最近、中国へ行く機会を得て、数年振りに上海の地を踏んだ。東京を遥かに超える人口、林立する摩天楼の如き高層ビル群、整備された高速道路網を見ていると、経済浮揚という空域への中国の離陸を実感した。

 一方、日本では、その空域からの軟着陸が模索されている。

 日本では、中国の評価が一定しない。「日本を抜き、東アジア最大の経済大国となる」という論文がある一方、「領土の広さや国民の多種多様さからいって、遠からず分裂し、内戦に陥るだろう」という意見まで、極端に振幅が大きい。その理由は、一つは中国という国の多様性であろうし、もう一つは、日本人の中国に対する複雑なコンプレックスの故であろう。

 客観的に、数字で、中国と日本を比較してみよう。中国の人口は13億人、対する日本はその十分の一の1.3億人。中国は、一人っ子政策を行っているとはいえ、今後も人口は漸増するであろうが、50年後には激烈な高齢化社会に見舞われることになる。日本は、今後人口が激減し、50年後には現在の半分、6500万人となる。しかし、現在問題となっており、今後の20年間は対応に追われると思われる高齢化社会の問題は終焉している。現在の国内総生産(GDP)は、日本は500兆円、中国は230兆円程。経済成長率は、今後日本が0%、中国が7〜8%で推移するとして、10年後には、明らかに中国のGDPが日本を上回る。アメリカの一位は不動としても、中国が世界第二位の経済国家となるのは間違いない。

 一国の経済成長を規定するものは、資本の蓄積と投資、市場の開拓と資源の確保、良好な社会資本と政治制度などであるが、現代の世界では、先進国間では国家の壁が取り払われ、人、もの、金(資本)が自由に移動するようになった。中国もWTOに加盟し、先進国なみの法と社会制度を整備しつつある。一方、世界経済の総量の価値を保障するものは、既に、従来の金から米ドルによるバブルに移行しているので、信用の供与が保障され地球環境に歪みが出ない限り、世界経済は無限に膨張できる。

 このように考えると、安価で良質、かつ膨大な労働力と購買力の市場を提供できる中国が経済成長することは必然である。現在、既に、エアコン、カラーテレビ、冷蔵庫などの家電製品は、中国が世界最大の生産量を誇っている。今後、携帯電話、パソコン、軽乗用車、トラックなどの分野でも最大の生産国となるであろう。中国が「世界の工場」となるのである。

 一方、日本は、経済成長率0%を維持すれば、人口が減っていくので、一人当たり国民所得は増える。しかし、現在世界一の水準の一人当たり国民所得がそれ程簡単に増えるとは思われない。

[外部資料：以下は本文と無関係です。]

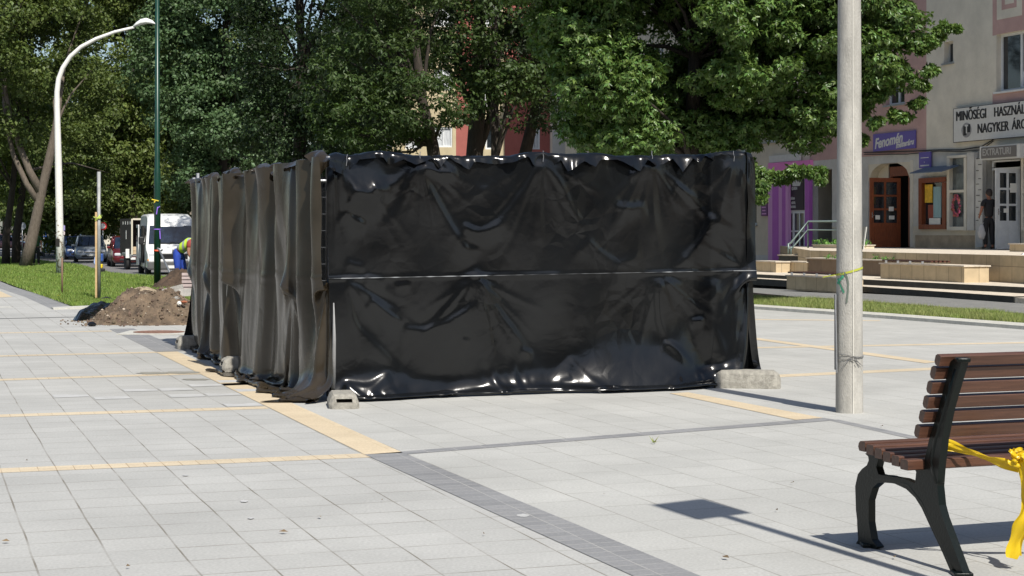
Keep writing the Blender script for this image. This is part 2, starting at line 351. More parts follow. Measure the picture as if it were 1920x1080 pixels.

よほど付加価値の高い技術がこの国で次々と生み出されれば別だが、高齢化と少子化が進み、子供の教育も「ゆとり教育」といわれる現状では、それは望みがたい。

 そうなると、一人当たり国民所得が現在のままの水準で維持できるとして、50年後には日本のGDPは現在の半分、250兆円となっているはずである。50年かけて経済規模が次第に縮小し、恐らく中国の何分の一かになるのである。現在、国と地方を合わせて1000兆円といわれる公債の支払いが危ぶまれ、日本の信用力に疑問符が付けられる根本的な理由がこの辺りにある。

 10年後の中国のGDPは500兆円を超えるであろうが、50年後のそれを予測するのは難しい。もし人口が現在と同水準で、日本と同程度の一人当たり国民所得を得るのであれば、中国の50年後のGDPは5000兆円を超えることになる。多分それは不可能であり、環境問題の制約などから、1000兆円程度となるのではないか? その場合、日本の生活水準は、借金に押し潰されない限り、50年後でも中国の5倍ということになる。

 現在、日本政府が為さねばならないことは、このような展望に立って、経済成長の為に借金を重ねて景気刺激を行うという従来型の政策から、経済規模を維持しつつ借金を解消していく政策へと転換することである。

 中国と比較しながら、今後50年間の日本の経済の行方を展望したが、これによって神社界の今後も見えてくる。

 現在、950万体頒布の神宮大麻は、人口と世帯数の減少によって、半分に減るとみるのが妥当である。

 神社によってバラツキはあろうが、神社界全体でいえば、世代交代と、神社や宗教に無関心な教育の現状による神社に対する知見の低下を考えるとき、それを神社本庁を中心とする啓蒙活動で補ったとしても、神社全体に対する日本社会からの資金供与は半分くらいに減るであろう。

 このような未来の状況が予測されるとき、現状の神社、神職の組織と体制で、果たして今後の50年を乗り切れるであろうか? 甚だ心もとない。今こそ、神社界の総力を結集して、今後50年、100年の体制を再構築するときであろう。